The function pass just prints out a message that the test passed, along with the name of the passing test. Note the commented out call to report. Sometimes this gets commented back in to shed light on why one test passed when another didn't.

The fail function is much the same as pass, but with a different starting message.

void fail(char *testName, char *expected, int expectedDP, CalcNum z) {
  Serial.print("**** FAIL: "); Serial.println(testName);
  report(expected, expectedDP, z);
}

The report function just prints out as much useful information about the result as possible, to help me fix the bug.

void report(char *expected, int expectedDP, CalcNum z) {
  Serial.print("got digits["); Serial.print(digits); Serial.print("]dp="); Serial.print(z.dpPos(numDigits));
  Serial.print("\t expected ["); 
  Serial.print(expected);Serial.print("]dp="); Serial.println(expectedDP);
  Serial.print("float: "); Serial.println(z.toFloat(), 10);
  Serial.print("m: "); Serial.print(z.m); Serial.print(" e:"); Serial.println(z.e);
  
  Serial.println();
}

Conclusion

Once this project is written, I probably won't write any more tests until I meet a similar project for which 'it seems to work ok' is not sufficient.

However, its really easy just to put together some tests if you need to.
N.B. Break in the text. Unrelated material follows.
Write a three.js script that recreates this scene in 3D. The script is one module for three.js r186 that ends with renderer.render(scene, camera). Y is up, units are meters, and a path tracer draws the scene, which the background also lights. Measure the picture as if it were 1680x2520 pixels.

For me, it wan't even worth looking to see if anyone had made a framework to do this and then taking the trouble to work out how to use it.

I hope this write-up will help you if you find yourself needing some Arduino unit tests!





1 comment:

EricGu said...

I create a desktop C++ project for my unit testing; that allows me to compile and run my unit test code on my desktop without having to do anything on the arduino.

I wrote a blog post about it here: http://www.riderx.info/embedded-development-unit-testing-and-portadaptersimulator/

It was very useful for the the small ESP32 interpreter that I wrote a while back.